Que yo piense así no tiene ningún peso social. Los medios y los políticos a la primera imputación piden cabezas de una forma a duras penas metafórica. Y la energía que se pierde en pedirlas se podría gastar en exigir una justicia más ágil que acorte los plazos entre la imputación y la sentencia para poder esperar a esta última con cierta esperanza de resolución y paz social.

Todo esto es obvio, simple. El dilema me asalta cuando los políticos que clamaban por dimisiones expeditivas a diestro y a siniestro (sobre todo, a diestro) resultan imputados. Es el caso de los podemitas Sánchez Mato y Celia Meyer, cuya imputación, además, es bastante fea. Puedo volver a repetir que la imputación es un tiempo procesal prematuro para pedir la dimisión o exigir a los afectados que actúen como ellos exigían a los demás. O sea, o atenerme a mi propia palabra o atenerlos a las suyas.

No es fácil, porque, si no se les pide coherencia, parece que nunca te los tomaste en serio y eso es una falta de respeto muy grande. Y si uno recuerda que la imputación no es causa suficiente, parece que les permite la doble moral: la imputación de los otros es inadmisible y la de éstos, un detalle procesal sin trascendencia. Fuera de la política, también nos asalta a menudo la duda si juzgar a los demás conforme ellos aplican sus juicios sumarísimos a troche y moche u optar por mantenernos fieles a nuestros juicios suspensivos.
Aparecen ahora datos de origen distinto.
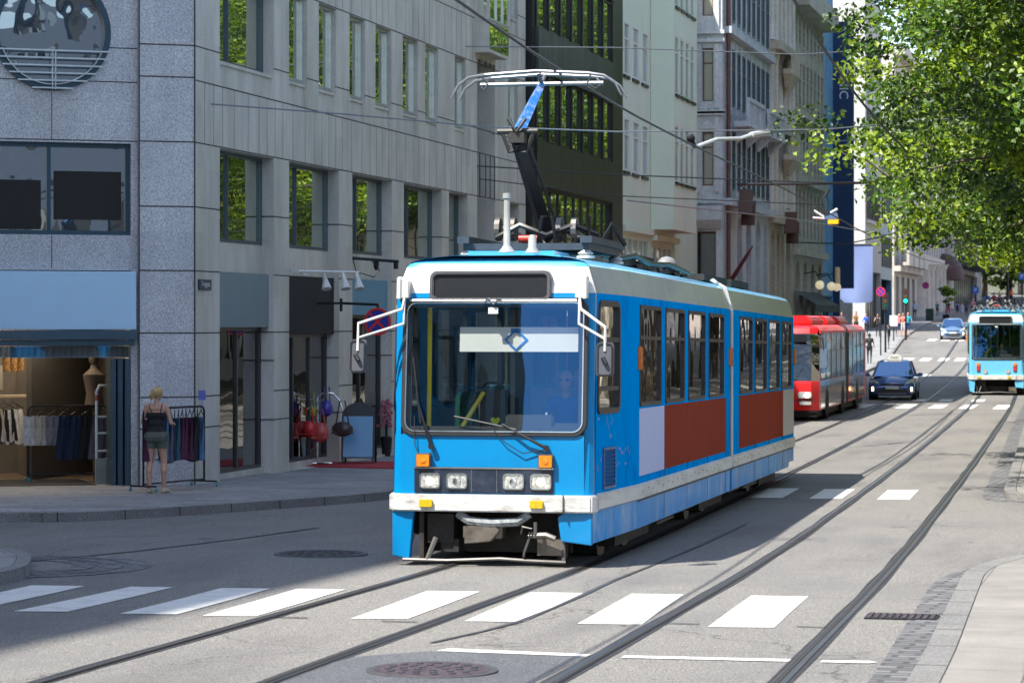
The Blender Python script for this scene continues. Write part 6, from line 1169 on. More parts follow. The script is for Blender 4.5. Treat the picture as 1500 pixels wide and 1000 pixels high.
for k,(c,kind,l) in enumerate(seq):
    e=p+(q-p)*(.06+.89*k/(len(seq)-1)); garment((e.x,e.y),p.z+1.3,math.atan2(d.y,d.x)+R(38+random.uniform(-14,14)),kind,CL[c],l,'clothes on the pavement rack',L=.62+.1*random.random(),wd=.34)
t=thing('price_card','small blue price card on the right end of the pavement rack','sign',tuple(q+Vector((0,0,1.36)))); mb=MB(); e=q-d*.06; mb.box(e.x-.06,e.x+.06,e.y-.01,e.y+.01,p.z+1.42,p.z+1.58); mb.tube([(e.x,e.y,p.z+1.33),(e.x,e.y,p.z+1.43)],.008,5); mb.build('card',M('violet_blue_card',(.12,.16,.5),.5),t)
# inside the corner shop (front facade frame)
def ffp(u,d,z=bz+.05): v=FF@Vector((u,d,z)); return (v.x,v.y)
t,p,q,d=rack('black rail of dark clothes standing inside the shop doorway',ffp(2.55,1.6),ffp(1.2,1.5),1.3,bz+.06,IRON)
for k,(c,l) in enumerate((('white','pale blouse at the left end of the inner rail'),('cream','cream blouse second on the inner rail'),('grey','grey top third on the inner rail'),('navy','long navy skirt in the middle of the inner rail'),('navy','long navy skirt right of the middle of the inner rail'),('black','long black dress near the right end of the inner rail'),('floral','dark floral skirt at the right end of the inner rail'))):
    e=p+(q-p)*(.08+.84*k/6); garment((e.x,e.y),p.z+1.28,math.atan2(d.y,d.x)+R(30),'skirt' if k>2 else 'top',CL[c],l,'clothes on the rail inside the shop',L=.75 if k>2 else .5,wd=.42)
for k,(u,dd,z,c,l,L) in enumerate(((3.02,2.9,3.05,'white','white blouse hung high on the shop back wall','.45'),(2.62,2.85,3.0,'floral','leopard patterned dress hung on the shop back wall','.75'),(3.25,2.5,2.35,'cream','cream top hung at the left of the shop opening','.6'),(3.3,1.9,1.45,'pink','pale pink dress at the left picture edge in the shop','.8'),(3.05,2.3,1.6,'cream','cream skirt hung low on the shop back wall','.55'),(2.85,2.3,1.6,'black','black skirt hung low on the shop back wall','.6'),(2.7,2.3,1.6,'white','pale skirt hung low on the shop back wall','.6'))):
    e=ffp(u,dd); mt=CL[c] if k!=1 else M('leopard_print',(.3,.17,.06),.8,var=.95,scale=26); garment(e,z,math.atan2(-.53,-.848),'top' if k<3 else 'skirt',mt,l,'clothes on the shop walls',L=float(L),wd=.42)
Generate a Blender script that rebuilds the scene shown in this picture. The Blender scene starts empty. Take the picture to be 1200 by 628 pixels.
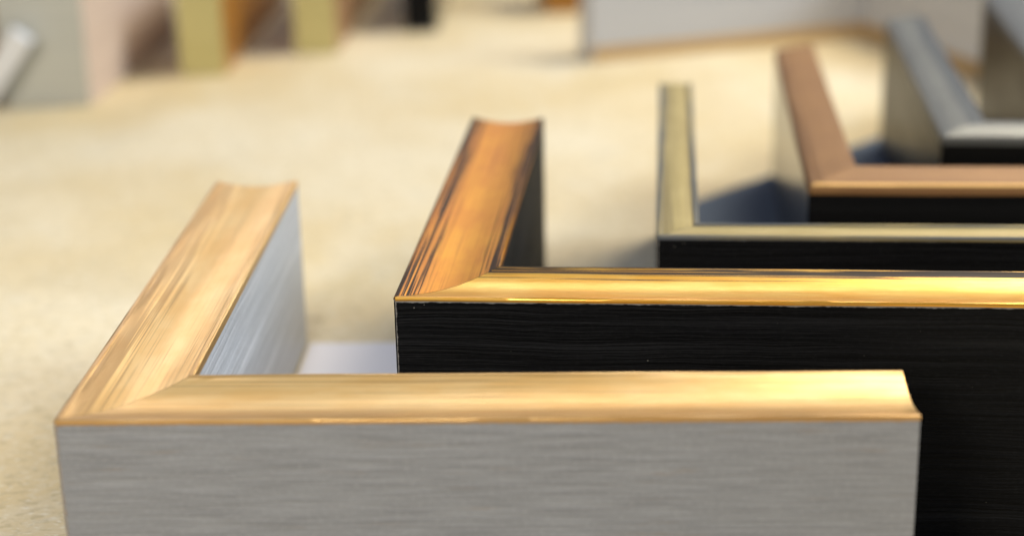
import bpy, math, random
from mathutils import Vector, Matrix
random.seed(7)
scn = bpy.context.scene
col = scn.collection
R = math.radians

# ------------------------------------------------------------------ node helpers
class NT:
    def __init__(s, name):
        s.m = bpy.data.materials.new(name); s.m.use_nodes = True
        s.t = s.m.node_tree; s.t.nodes.clear()
        s.out = s.n('ShaderNodeOutputMaterial'); s.b = s.n('ShaderNodeBsdfPrincipled')
        s.l(s.b.outputs[0], s.out.inputs['Surface'])
    def n(s, typ, **kw):
        x = s.t.nodes.new(typ)
        for k, v in kw.items(): setattr(x, k, v)
        return x
    def l(s, a, b): s.t.links.new(a, b)
    def put(s, sock, v):
        if isinstance(v, bpy.types.NodeSocket): s.l(v, sock)
        elif isinstance(v, (tuple, list)) and len(v) == 3 and sock.type == 'RGBA': sock.default_value = (*v, 1)
        else: sock.default_value = v
    def math(s, op, a, b=0.0, c=0.0):
        x = s.n('ShaderNodeMath', operation=op)
        for i, v in enumerate((a, b, c)): s.put(x.inputs[i], v)
        return x.outputs[0]
    def mix(s, f, a, b, mode='MIX'):
        x = s.n('ShaderNodeMix', data_type='RGBA', blend_type=mode)
        s.put(x.inputs[0], f); s.put(x.inputs[6], a); s.put(x.inputs[7], b)
        return x.outputs[2]
    def step(s, v, lo, hi, a=0.0, b=1.0):
        x = s.n('ShaderNodeMapRange', interpolation_type='SMOOTHSTEP')
        s.put(x.inputs[0], v)
        for i, q in enumerate((lo, hi, a, b)): s.put(x.inputs[1+i], q)
        return x.outputs[0]
    def noise(s, vec, scale=1, detail=3, rough=.55, w=None, dist=0):
        x = s.n('ShaderNodeTexNoise', noise_dimensions='4D' if w is not None else '3D')
        s.l(vec, x.inputs['Vector']); x.inputs['Scale'].default_value = scale
        x.inputs['Detail'].default_value = detail; x.inputs['Roughness'].default_value = rough
        x.inputs['Distortion'].default_value = dist
        if w is not None: s.put(x.inputs['W'], w)
        return x.outputs['Fac']
    def vmul(s, vec, k):
        x = s.n('ShaderNodeVectorMath', operation='MULTIPLY'); s.l(vec, x.inputs[0]); x.inputs[1].default_value = k
        return x.outputs[0]
    def bump(s, h, strength, dist):
        x = s.n('ShaderNodeBump'); x.inputs['Strength'].default_value = strength; x.inputs['Distance'].default_value = dist
        s.l(h, x.inputs['Height']); s.l(x.outputs[0], s.b.inputs['Normal'])
    def set(s, **kw):
        for k, v in kw.items(): s.put(s.b.inputs[k.replace('_', ' ')], v)

def uvw(t):
    """stretched coordinates of a rail: u along it and v across it, both in metres, plus a random number per object"""
    uv = t.n('ShaderNodeUVMap', uv_map='rail')
    oi = t.n('ShaderNodeObjectInfo')
    w = t.math('MULTIPLY', oi.outputs['Random'], 40)
    sp = t.n('ShaderNodeSeparateXYZ'); t.l(uv.outputs[0], sp.inputs[0])
    return uv.outputs[0], sp.outputs[0], sp.outputs[1], w

# ------------------------------------------------------------------ materials
def mat_face(name, width, base, dark, light, metallic=.85, rough=.33, streak=.5, edge_wear=None, edge_col=(.02, .02, .025),
             patch=.35, bump=.12, inner_band=None, lip=None, wear_side='both', var=.12, coat=0.0, thr0=.432):
    """gilded moulding face: leaf colour, brushed streaks along the rail, rubbed edges"""
    t = NT(name); uv, u, v, w = uvw(t)
    fine = t.noise(t.vmul(uv, (15, 2100, 1)), 1, 2, .5, w)
    mid = t.noise(t.vmul(uv, (12, 420, 1)), 1, 3, .6, w)
    blot = t.noise(t.vmul(uv, (38, 85, 1)), 1, 4, .6, w)
    vn = t.math('DIVIDE', v, width)
    c = t.mix(t.step(blot, .35, .7), base, light)
    # brown streaks gather on the outer half of the moulding
    outer = t.step(vn, .50, .05)
    inner = t.step(vn, .72, 1.0)
    side = t.math('ADD', t.math('MULTIPLY', outer, .22), t.math('MULTIPLY', inner, .08))
    sk = t.step(t.math('ADD', t.math('ADD', t.math('MULTIPLY', fine, .72), t.math('MULTIPLY', mid, .28)), side), .53, .68)
    c = t.mix(t.math('MULTIPLY', sk, streak), c, dark)
    c = t.mix(t.math('MULTIPLY', t.step(blot, .62, .80), patch), c, dark)
    if inner_band:
        ib = t.math('MULTIPLY', t.step(t.math('ADD', vn, t.math('MULTIPLY', t.math('SUBTRACT', mid, .5), .6)), .52, .66), .8)
        c = t.mix(ib, c, inner_band)
    rg = t.math('ADD', rough, t.math('MULTIPLY', t.math('SUBTRACT', fine, .5), var))
    met = metallic
    if lip: c = t.mix(t.step(vn, lip[1]+.01, lip[1]), c, lip[0])
    if edge_wear:
        e = t.math('MINIMUM', vn, t.math('SUBTRACT', 1.0, vn)) if wear_side == 'both' else t.math('SUBTRACT', 1.0, vn)
        fine2 = t.noise(t.vmul(uv, (7, 1900, 1)), 1, 2, .5, t.math('ADD', w, 3.3))
        long = t.noise(t.vmul(uv, (14, 300, 1)), 1, 3, .6, t.math('ADD', w, 9.1))
        thr = t.math('ADD', t.math('MULTIPLY', t.step(e, 0.0, edge_wear), .25), thr0)
        val = t.math('ADD', t.math('MULTIPLY', fine2, .65), t.math('MULTIPLY', long, .35))
        k = t.step(t.math('SUBTRACT', val, thr), -.02, .05)
        k = t.math('MULTIPLY', k, .97)
        tone = t.math('MULTIPLY', t.step(e, edge_wear*.6, 0.0), t.step(long, .35, .6))
        c = t.mix(t.math('MULTIPLY', tone, .35), c, dark)
        c = t.mix(k, c, edge_col)
        met = t.math('MULTIPLY', t.math('SUBTRACT', 1.0, k), metallic)
        rg = t.math('ADD', rg, t.math('MULTIPLY', k, .22))
    t.set(Base_Color=c, Metallic=met, Roughness=rg, Coat_Weight=coat, Coat_Roughness=.2)
    if edge_wear: t.set(Specular_IOR_Level=t.math('SUBTRACT', .5, t.math('MULTIPLY', k, .36)))
    t.bump(fine, bump, .0002)
    return t.m

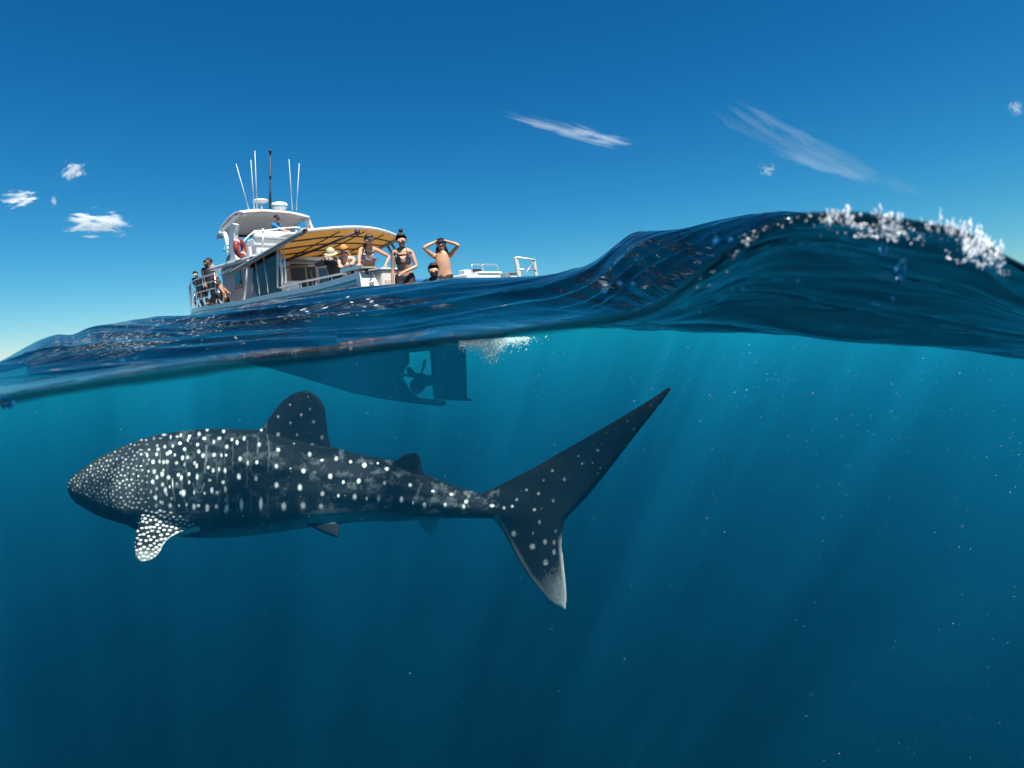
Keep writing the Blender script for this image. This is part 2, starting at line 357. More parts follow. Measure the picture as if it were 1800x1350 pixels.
# skin pattern, laid along the flank (length and height on the body), the same on both sides
n_v = len(me2.vertices); co = np.empty(n_v * 3, np.float32); me2.vertices.foreach_get('co', co); co = co.reshape(-1, 3).astype(float)
nz = np.empty(n_v * 3, np.float32); me2.vertices.foreach_get('normal', nz); nz = nz.reshape(-1, 3)
zc = co @ FW; U_ = 900 + FPX * (co @ RT) / zc; V_ = 675 - FPX * (co @ UP) / zc
A_ = lambda L_, ox, oy, k: [(ox + x / k, oy + y / k, *r) for x, y, *r in L_]
SP = A_([(572,417,9,10),(640,432,8,9),(710,465,8,12),(801,430,8,11),(888,448,9,11),(957,450,5,7),(1035,472,10,13),(1078,495,8,14),(1130,490,9,12),(1240,513,10,12),(1320,525,5,6),
  (1393,540,11,13),(1428,445,10,13),(1497,478,9,7),(1578,470,10,11),(1660,487,7,9),(1737,507,11,13),(1545,570,11,14),(1618,602,7,9),(1705,597,11,14),(544,487,9,11),(602,490,7,11),
  (595,558,10,13),(703,578,8,14),(790,510,7,13),(793,572,7,14),(883,537,9,12),(950,537,8,14),(1028,572,11,16),(1125,582,9,14),(1240,618,11,15),(1373,633,12,18),(1500,668,11,13),
  (1590,680,7,9),(1683,690,11,16),(1750,697,6,11),(540,600,8,12),(613,650,9,18),(715,665,12,18),(876,650,9,16),(952,645,8,17),(775,742,11,17),(850,747,11,19),(960,750,12,20),
  (1043,730,10,32),(1152,725,10,32),(1282,740,13,22),(1390,735,14,18),(1492,740,12,14),(833,355,10,8),(918,355,10,8),(988,362,7,9),(1058,355,9,12),(1143,390,9,12),(1018,378,7,13),
  (1155,308,7,7),(750,340,9,5),(740,365,5,9),(680,345,10,5),(608,335,12,6),(585,355,9,4),(510,450,7,11),(470,420,7,5),(654,610,4,26),(560,690,7,14),(640,735,9,12),(585,715,6,10)], 100, 660, 3.214)
SP += A_([(1250,232,6,8),(1380,222,7,9),(1450,262,9,10),(1250,332,10,11),(1357,335,7,9),(1498,350,9,13),(1443,388,11,7),(1250,420,11,11),(1320,268,6,8),(1317,165,6,7),(1340,385,5,5),(1420,120,5,5),(1430,190,5,6)], 100, 660, 3.214)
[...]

Quizá lo más incisivo sea dejar que a cada cual lo juzguen sus propias palabras, más inmisericordes que nunca podrían ser las mías, y esperar yo sentadito a la sentencia del tribunal. Eso sí, si salen condenados, como salió Rita Maestre, su compañera en el ayuntamiento de Madrid, ya no tendría pase, como no lo tiene Rita, si no dimiten.